Exercise details :: Compile every line that includes the word "scene".

Available data ::

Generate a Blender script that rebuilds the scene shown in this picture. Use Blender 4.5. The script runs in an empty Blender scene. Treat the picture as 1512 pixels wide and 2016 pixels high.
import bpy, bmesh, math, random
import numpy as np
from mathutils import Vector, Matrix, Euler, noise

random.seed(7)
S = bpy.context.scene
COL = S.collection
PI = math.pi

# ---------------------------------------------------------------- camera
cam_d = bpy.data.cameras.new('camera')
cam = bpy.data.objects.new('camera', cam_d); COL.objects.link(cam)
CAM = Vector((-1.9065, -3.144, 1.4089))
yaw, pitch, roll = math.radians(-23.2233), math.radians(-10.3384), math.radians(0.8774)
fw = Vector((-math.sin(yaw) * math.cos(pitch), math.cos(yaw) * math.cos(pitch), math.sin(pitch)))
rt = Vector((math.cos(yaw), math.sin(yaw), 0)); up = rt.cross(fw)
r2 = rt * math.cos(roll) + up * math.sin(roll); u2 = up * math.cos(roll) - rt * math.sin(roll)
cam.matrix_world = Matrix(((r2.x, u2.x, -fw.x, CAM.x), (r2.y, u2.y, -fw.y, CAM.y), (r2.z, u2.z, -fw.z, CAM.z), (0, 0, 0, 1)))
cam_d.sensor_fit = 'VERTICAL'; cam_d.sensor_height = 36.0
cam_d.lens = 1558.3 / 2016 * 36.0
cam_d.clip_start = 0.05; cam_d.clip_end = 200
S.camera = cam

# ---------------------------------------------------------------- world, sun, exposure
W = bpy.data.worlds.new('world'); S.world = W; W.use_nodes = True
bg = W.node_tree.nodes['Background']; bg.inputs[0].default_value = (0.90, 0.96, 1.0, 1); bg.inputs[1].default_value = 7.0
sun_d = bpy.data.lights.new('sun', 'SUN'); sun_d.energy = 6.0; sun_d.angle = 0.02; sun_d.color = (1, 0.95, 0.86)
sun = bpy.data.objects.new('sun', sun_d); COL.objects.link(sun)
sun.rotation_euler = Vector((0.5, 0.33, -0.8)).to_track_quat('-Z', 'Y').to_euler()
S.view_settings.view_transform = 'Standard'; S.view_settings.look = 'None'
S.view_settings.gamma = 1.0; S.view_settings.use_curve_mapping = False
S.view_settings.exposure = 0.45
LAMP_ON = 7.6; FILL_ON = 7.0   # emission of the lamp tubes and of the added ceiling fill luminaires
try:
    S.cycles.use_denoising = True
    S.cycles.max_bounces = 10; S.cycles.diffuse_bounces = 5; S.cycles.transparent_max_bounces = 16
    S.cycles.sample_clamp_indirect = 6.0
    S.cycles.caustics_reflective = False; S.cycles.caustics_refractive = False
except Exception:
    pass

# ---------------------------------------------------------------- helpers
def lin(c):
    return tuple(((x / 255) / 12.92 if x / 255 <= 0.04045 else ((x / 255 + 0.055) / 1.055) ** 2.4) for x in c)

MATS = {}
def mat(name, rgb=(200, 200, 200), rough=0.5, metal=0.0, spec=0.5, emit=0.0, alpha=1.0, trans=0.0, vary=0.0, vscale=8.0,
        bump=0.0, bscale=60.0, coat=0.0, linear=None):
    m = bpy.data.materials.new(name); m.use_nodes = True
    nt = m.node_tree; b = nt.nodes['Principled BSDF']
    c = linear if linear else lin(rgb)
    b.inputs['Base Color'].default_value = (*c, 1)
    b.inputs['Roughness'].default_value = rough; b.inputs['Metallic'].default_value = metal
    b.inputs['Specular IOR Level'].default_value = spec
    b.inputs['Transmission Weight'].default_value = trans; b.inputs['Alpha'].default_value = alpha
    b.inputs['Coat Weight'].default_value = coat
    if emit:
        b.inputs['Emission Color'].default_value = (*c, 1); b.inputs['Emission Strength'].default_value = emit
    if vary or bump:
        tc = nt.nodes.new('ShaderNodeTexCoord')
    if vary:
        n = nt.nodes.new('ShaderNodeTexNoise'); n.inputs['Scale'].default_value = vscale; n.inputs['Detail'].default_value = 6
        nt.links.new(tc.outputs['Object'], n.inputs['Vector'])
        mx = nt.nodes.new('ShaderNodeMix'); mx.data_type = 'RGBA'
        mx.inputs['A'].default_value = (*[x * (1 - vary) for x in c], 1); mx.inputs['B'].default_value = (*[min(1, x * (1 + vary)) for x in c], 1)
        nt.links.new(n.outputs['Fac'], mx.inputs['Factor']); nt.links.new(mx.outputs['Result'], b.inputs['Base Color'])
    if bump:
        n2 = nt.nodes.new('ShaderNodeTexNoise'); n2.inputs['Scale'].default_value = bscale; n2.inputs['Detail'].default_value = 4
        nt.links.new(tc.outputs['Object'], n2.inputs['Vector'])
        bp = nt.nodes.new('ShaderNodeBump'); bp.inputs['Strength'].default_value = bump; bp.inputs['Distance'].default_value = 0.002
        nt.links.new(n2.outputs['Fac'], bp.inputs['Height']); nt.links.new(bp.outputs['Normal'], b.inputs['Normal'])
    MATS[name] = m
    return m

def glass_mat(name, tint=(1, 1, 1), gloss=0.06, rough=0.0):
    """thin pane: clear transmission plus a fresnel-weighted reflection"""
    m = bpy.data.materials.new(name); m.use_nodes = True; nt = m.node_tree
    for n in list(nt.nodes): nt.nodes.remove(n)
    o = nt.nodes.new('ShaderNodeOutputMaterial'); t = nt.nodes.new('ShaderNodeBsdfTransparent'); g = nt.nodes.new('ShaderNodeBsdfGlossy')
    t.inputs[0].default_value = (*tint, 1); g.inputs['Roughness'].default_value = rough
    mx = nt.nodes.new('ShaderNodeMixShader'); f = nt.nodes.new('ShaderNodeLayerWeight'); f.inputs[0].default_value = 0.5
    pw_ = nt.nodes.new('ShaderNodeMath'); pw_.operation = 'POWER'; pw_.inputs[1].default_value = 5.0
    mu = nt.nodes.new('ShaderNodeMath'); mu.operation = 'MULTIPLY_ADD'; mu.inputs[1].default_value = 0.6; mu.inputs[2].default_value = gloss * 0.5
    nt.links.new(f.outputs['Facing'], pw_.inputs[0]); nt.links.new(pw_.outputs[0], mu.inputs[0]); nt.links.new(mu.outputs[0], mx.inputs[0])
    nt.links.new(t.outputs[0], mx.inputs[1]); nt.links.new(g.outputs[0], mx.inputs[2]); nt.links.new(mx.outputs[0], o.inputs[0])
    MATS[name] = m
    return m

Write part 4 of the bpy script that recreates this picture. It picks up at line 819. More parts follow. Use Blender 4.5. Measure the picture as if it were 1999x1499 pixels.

Answer to the exercise ::
Generate a Blender script that rebuilds the scene shown in this picture. Use Blender 4.5. The script runs in an empty Blender scene. Treat the picture as 1512 pixels wide and 2016 pixels high.
S = bpy.context.scene